La chronologie coloniale de la présence française à la Martinique s’est concentrée sur la chronique de l’occupation officielle de l’île, au nom du roi de France. Cependant le débarquement de Pierre Belain d’Esnambuc, le 15 septembre 1635 au Carbet, à la tête d’une centaine d’hommes déterminés à s’implanter sur l’île, fut précédé de nombreux séjours de marins français à la Martinique au cours du demi-siècle écoulé. Pirates et corsaires faisant la chasse au commerce espagnol, expéditions commerciales en quête de bois nobles ou d’esclaves vendus par les autochtones (après les avoir ramenés de leurs razzias sur les îles hispaniques). D’Esnambuc lui-même avait dirigé la première implantation des Français à Saint-Christophe (aujourd’hui St Kitts) en 1626, et avait souvent navigué dans les eaux martiniquaises. Sa Compagnie avait obtenu le monopole français pour implanter des colonies dans les Isles d’Amérique. De St-Christophe, il organisa l’installation des pionniers qui l’avaient suivi sur les deux plus grandes îles des Petites Antilles : La Guadeloupe et la Martinique. Son expédition fondatrice aborda la Martinique en septembre 1635
Cependant, les grandes logiques historiques sont toujours tressées d’événements contingents. La chronologie précise des événements liés à la prise de possession officielle de la Martinique au nom du roi de France retiendra que c’est à Fond-Laillet que fut plantée la première croix catholique, marquant symboliquement le début de la période coloniale française à la Martinique.

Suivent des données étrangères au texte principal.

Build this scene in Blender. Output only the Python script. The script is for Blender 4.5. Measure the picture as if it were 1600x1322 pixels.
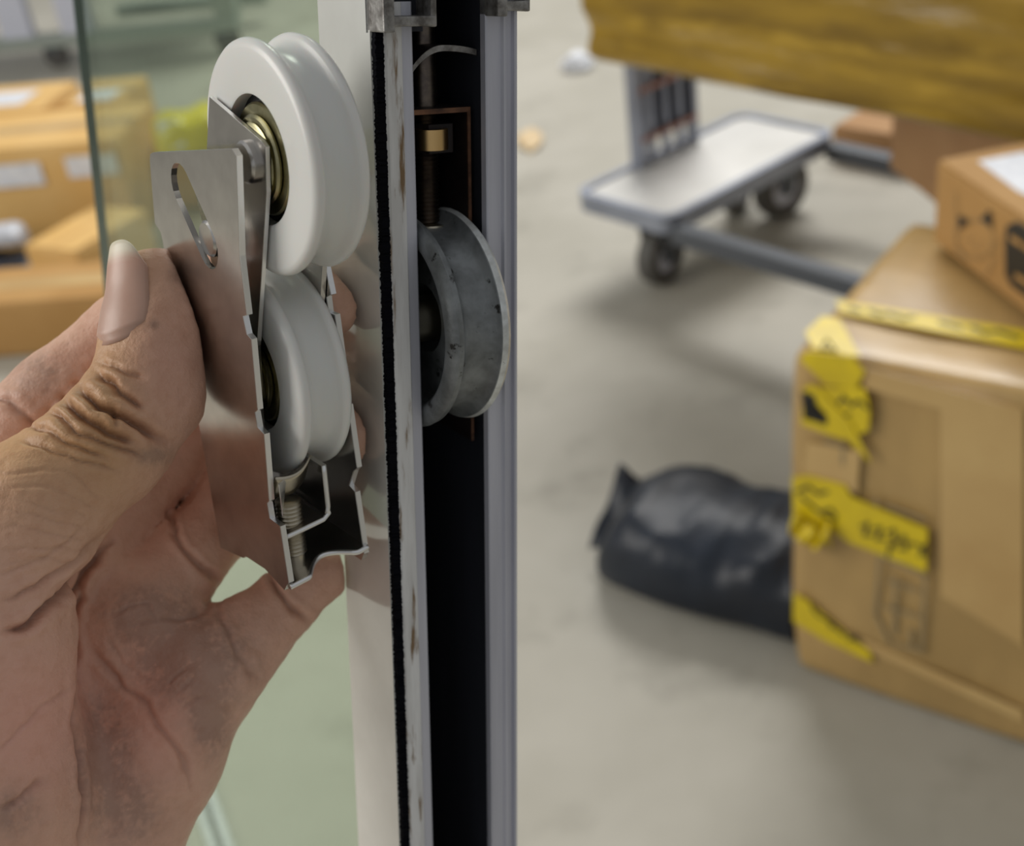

INAUGURANT SYMBOLIQUEMENT LA PÉRIODE DE LA COLONISATION, C’EST A FOND-LAILLET QUE FUT ÉRIGÉE LA PREMIERE CROIX DES COLONS FRANÇAIS AUX ANTILLES :
“Les premiers ecclésiastiques connus qui mirent le pied sur le sol martiniquais furent des Dominicains, le Père Pélican et ses trois compagnons qui, allant avec L’Olive et Duplessis établir une colonie à la Guadeloupe, mirent pied à terre au Fond Laillet et y plantèrent la première croix le 24 ou le 25 juin 1635.
Quand, deux mois plus tard, D’Esnambuc vint coloniser l’île, il était accompagné d’un Capucin, le Père Hyacinthe. Lui aussi, selon la coutume, planta une croix sur la terre nouvellement occupée…”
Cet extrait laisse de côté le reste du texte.